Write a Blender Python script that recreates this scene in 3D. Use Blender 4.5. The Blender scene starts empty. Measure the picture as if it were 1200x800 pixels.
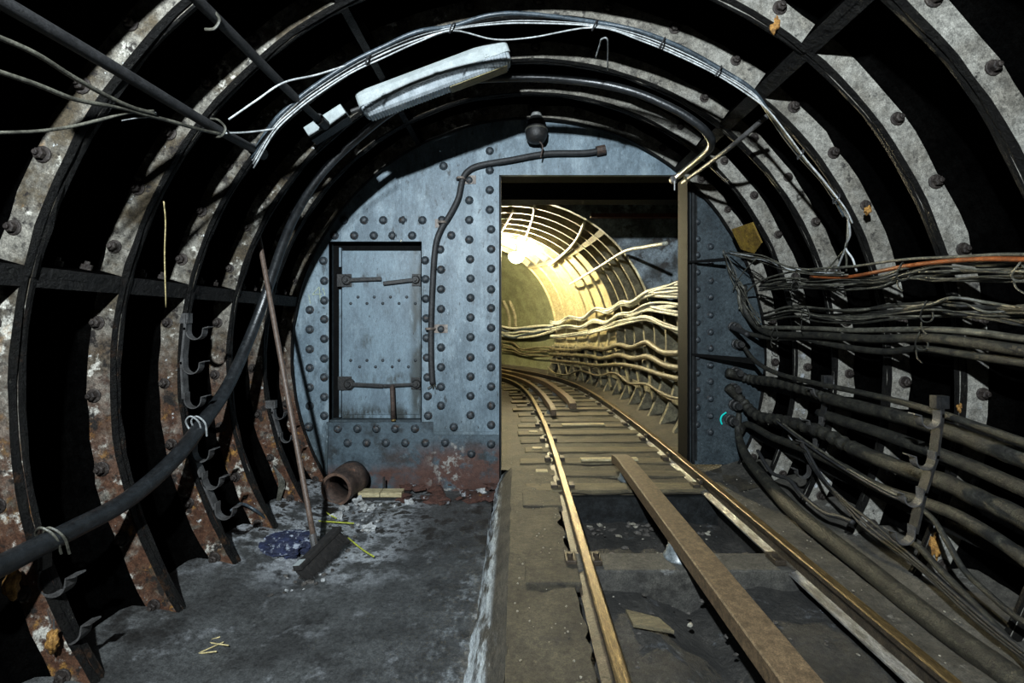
import bpy, bmesh, math, random
from mathutils import Vector, Matrix, noise as mnoise
random.seed(7)
PI = math.pi
C = bpy.context.scene.collection

# ------------------------------------------------------------------ camera, world, light, exposure
F, VX, VY, CZ = 533.0, 605.0, 378.0, 1.97          # focal length in px of a 1200 px frame, vanishing point, camera height
cam = bpy.data.objects.new('camera', bpy.data.cameras.new('camera'))
C.objects.link(cam)
cam.location = (0, 0, CZ)
cam.rotation_euler = (PI/2, 0, 0)
cam.data.sensor_width = 36
cam.data.lens = F/1200*36
cam.data.shift_x = (600-VX)/1200
cam.data.shift_y = (VY-400)/1200
cam.data.clip_start = 0.05
bpy.context.scene.camera = cam

w = bpy.data.worlds.new('dark_underground'); bpy.context.scene.world = w
w.use_nodes = True
w.node_tree.nodes['Background'].inputs[0].default_value = (0.5, 0.6, 0.7, 1)
w.node_tree.nodes['Background'].inputs[1].default_value = 0.0

def light(name, kind, loc, power, col, size=.1, target=None, angle=None, blend=.5):
    l = bpy.data.lights.new(name, kind); l.energy = power; l.color = col
    if kind in ('POINT', 'SPOT'): l.shadow_soft_size = size
    if kind == 'SPOT': l.spot_size = math.radians(angle); l.spot_blend = blend
    o = bpy.data.objects.new(name, l); C.objects.link(o); o.location = loc
    if target is not None:
        o.rotation_euler = (Vector(target)-Vector(loc)).to_track_quat('-Z', 'Y').to_euler()
    return o
KEY = (-.74, -1.2, CZ+2.03)
light('work_lamp_behind', 'SPOT', KEY, 2450, (.84, .94, 1.0), .07, (-.1, 5.3, 2.5), 150, 1.0)
LAMP = Vector((0.0, 12.4, CZ+1.82))
light('tunnel_lamp_glow', 'POINT', LAMP, 19000, (1.0, .87, .52), .2)

vs = bpy.context.scene.view_settings
vs.view_transform = 'Standard'; vs.look = 'None'; vs.exposure = 0.0; vs.gamma = 1; vs.use_curve_mapping = False

# ------------------------------------------------------------------ geometry of the tunnel
R, H, T, PITCH = 2.75, .22, .04, .5859             # rim radius, flange depth, flange thickness, ring pitch
AX, AZ = .142, CZ-.378                             # tunnel axis
def D(k): return 1.8325+PITCH*k                    # far rim edge of joint k
BY = 5.36                                          # bulkhead plane

def at(px, py, d): return Vector(((px-VX)*d/F, d, CZ-(py-VY)*d/F))
def cyl(px, py, rc, dmax=5.30):
    a, b = (px-VX)/F, -(py-VY)/F
    A = a*a+b*b; B = 2*(-a*AX - b*(AZ-CZ)); Q = AX**2+(AZ-CZ)**2-rc*rc
    d = (-B+math.sqrt(B*B-4*A*Q))/(2*A)
    return at(px, py, min(d, dmax))
def bp(px, py, off=0.0): return at(px, py, BY-off) # point on / before the bulkhead

def catmull(pts, n=6):
    P = [Vector(p) for p in pts]
    if len(P) < 3:
        return [P[0].lerp(P[-1], i/n) for i in range(n+1)]
    P = [P[0]*2-P[1]]+P+[P[-1]*2-P[-2]]
    out = []
    for i in range(1, len(P)-2):
        p0, p1, p2, p3 = P[i-1:i+3]
        for j in range(n):
            t = j/n
            out.append(.5*((2*p1)+(p2-p0)*t+(2*p0-5*p1+4*p2-p3)*t*t+(3*p1-p0-3*p2+p3)*t**3))
    out.append(P[-2].copy())
    return out

TRACK = catmull([(1.22, -1, 0), (1.22, 2, 0), (1.22, 6, 0), (1.15, 8.4, 0), (1.02, 10.4, 0), (.75, 12.2, 0), (.22, 13.75, 0),
                 (-.85, 15.7, 0), (-2.4, 17.5, 0), (-4.6, 19.0, 0), (-7, 19.9, 0)], 14)
TL = [0]
for i in range(1, len(TRACK)): TL.append(TL[-1]+(TRACK[i]-TRACK[i-1]).length)
def tr(s):
    s = max(0, min(TL[-1]-1e-4, s))
    for i in range(len(TL)-1):
        if TL[i+1] >= s: break
    t = (s-TL[i])/(TL[i+1]-TL[i])
    def tang(j):
        a, b = TRACK[max(0, j-1)], TRACK[min(len(TRACK)-1, j+1)]
        return (b-a).normalized()
    h = tang(i).lerp(tang(i+1), t).normalized()
    return TRACK[i].lerp(TRACK[i+1], t), h, Vector((h.y, -h.x, 0))
def trp(s, off, z):
    p, h, n = tr(s); q = p+n*off; return Vector((q.x, q.y, z))
def s_of_y(y):
    for i in range(len(TRACK)-1):
        if TRACK[i+1].y >= y:
            return TL[i]+(y-TRACK[i].y)/(TRACK[i+1].y-TRACK[i].y)*(TL[i+1]-TL[i])
    return TL[-1]
FOFF = -1.2                                        # far tunnel axis, left of the track centre
FS0 = s_of_y(8.75)
def fpt(s, th, r):
    p, h, n = tr(s); q = p+n*(FOFF+r*math.cos(th))
    return Vector((q.x, q.y, AZ+r*math.sin(th)))
def fhit(px, py, rc):
    d = 6.0
    smp = [tr(FS0-3+i*.1) for i in range(170)]
    while d < 22:
        P = at(px, py, d)
        best = min(smp, key=lambda q: (q[0].x+q[2].x*FOFF-P.x)**2+(q[0].y+q[2].y*FOFF-P.y)**2)
        l = (P-best[0]).dot(best[2])-FOFF
        if math.hypot(l, P.z-AZ) > rc: return P
        d += .03
    return at(px, py, d)

# ------------------------------------------------------------------ materials
MATS = {}
def mat(name, c1, c2, scale=6, rough=.7, bump=.3, bscale=45, metal=0, layers=(), spec=.5, stretch=(1, 1, 1), bdist=.012, coat=0, speck=.55):
    m = bpy.data.materials.new(name); m.use_nodes = True
    nt = m.node_tree; N = nt.nodes; L = nt.links
    b = N['Principled BSDF']
    b.inputs['Metallic'].default_value = metal
    b.inputs['Roughness'].default_value = rough
    b.inputs['Specular IOR Level'].default_value = spec
    b.inputs['Coat Weight'].default_value = coat
    g = N.new('ShaderNodeNewGeometry')
    mp = N.new('ShaderNodeMapping'); mp.inputs['Scale'].default_value = stretch
    L.new(g.outputs['Position'], mp.inputs['Vector'])
    def noise(sc, det=8, ro=.6):
        n = N.new('ShaderNodeTexNoise'); n.inputs['Scale'].default_value = sc
        n.inputs['Detail'].default_value = det; n.inputs['Roughness'].default_value = ro
        L.new(mp.outputs[0], n.inputs['Vector']); return n
    def ramp(src, lo, hi):
        r = N.new('ShaderNodeMapRange'); r.inputs['From Min'].default_value = lo; r.inputs['From Max'].default_value = hi
        r.interpolation_type = 'SMOOTHSTEP'
        L.new(src, r.inputs['Value']); return r.outputs[0]
    def mix(f, a, bcol):
        x = N.new('ShaderNodeMix'); x.data_type = 'RGBA'; L.new(f, x.inputs[0])
        for v, i in ((a, 6), (bcol, 7)):
            if isinstance(v, tuple): x.inputs[i].default_value = (*v, 1)
            else: L.new(v, x.inputs[i])
        return x.outputs[2]
    col = mix(ramp(noise(scale).outputs[0], .35, .65), c1, c2)
    sep = None
    for ly in layers:                              # (colour, noise scale, lo, hi, (axis, from, to) or None)
        f = ramp(noise(ly[1], 10, .65).outputs[0], ly[2], ly[3])
        for gr in ly[4:]:
            if gr is None: continue
            if sep is None:
                sep = N.new('ShaderNodeSeparateXYZ'); L.new(g.outputs['Position'], sep.inputs[0])
            k = ramp(sep.outputs['XYZ'.index(gr[0])], gr[1], gr[2])
            mu = N.new('ShaderNodeMath'); mu.operation = 'MULTIPLY'; L.new(f, mu.inputs[0]); L.new(k, mu.inputs[1]); f = mu.outputs[0]
        col = mix(f, col, ly[0])
    if speck:                                      # fine grain of dirt over everything
        sc_ = N.new('ShaderNodeVectorMath'); sc_.operation = 'SCALE'; L.new(col, sc_.inputs[0])
        ad = N.new('ShaderNodeMath'); ad.operation = 'MULTIPLY'
        for i, (q, ro) in enumerate(((28, .75), (130, .7))):
            r = N.new('ShaderNodeMapRange'); r.inputs['From Min'].default_value = .32; r.inputs['From Max'].default_value = .68
            r.inputs['To Min'].default_value = 1-speck; r.inputs['To Max'].default_value = 1+speck*.85
            L.new(noise(q, 6, ro).outputs[0], r.inputs['Value']); L.new(r.outputs[0], ad.inputs[i])
        L.new(ad.outputs[0], sc_.inputs['Scale']); col = sc_.outputs[0]
    L.new(col, b.inputs['Base Color'])
    if bump:
        bn = N.new('ShaderNodeBump'); bn.inputs['Strength'].default_value = bump; bn.inputs['Distance'].default_value = bdist
        n2 = noise(bscale, 10, .7); L.new(n2.outputs[0], bn.inputs['Height']); L.new(bn.outputs[0], b.inputs['Normal'])
        rr = N.new('ShaderNodeMapRange'); rr.inputs['To Min'].default_value = max(.05, rough-.18); rr.inputs['To Max'].default_value = min(1, rough+.15)
        L.new(n2.outputs[0], rr.inputs['Value']); L.new(rr.outputs[0], b.inputs['Roughness'])
    MATS[name] = m
    return m
def emis(name, col, s):
    m = bpy.data.materials.new(name); m.use_nodes = True
    b = m.node_tree.nodes['Principled BSDF']
    b.inputs['Base Color'].default_value = (*col, 1); b.inputs['Emission Color'].default_value = (*col, 1); b.inputs['Emission Strength'].default_value = s
    return m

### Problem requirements
Leave out the pictures and restate, word for word, the lines from the top of the data through the line containing "C = bpy.context.scene.collection", both included.

### Task result
Write a Blender Python script that recreates this scene in 3D. Use Blender 4.5. The Blender scene starts empty. Measure the picture as if it were 1200x800 pixels.
import bpy, bmesh, math, random
from mathutils import Vector, Matrix, noise as mnoise
random.seed(7)
PI = math.pi
C = bpy.context.scene.collection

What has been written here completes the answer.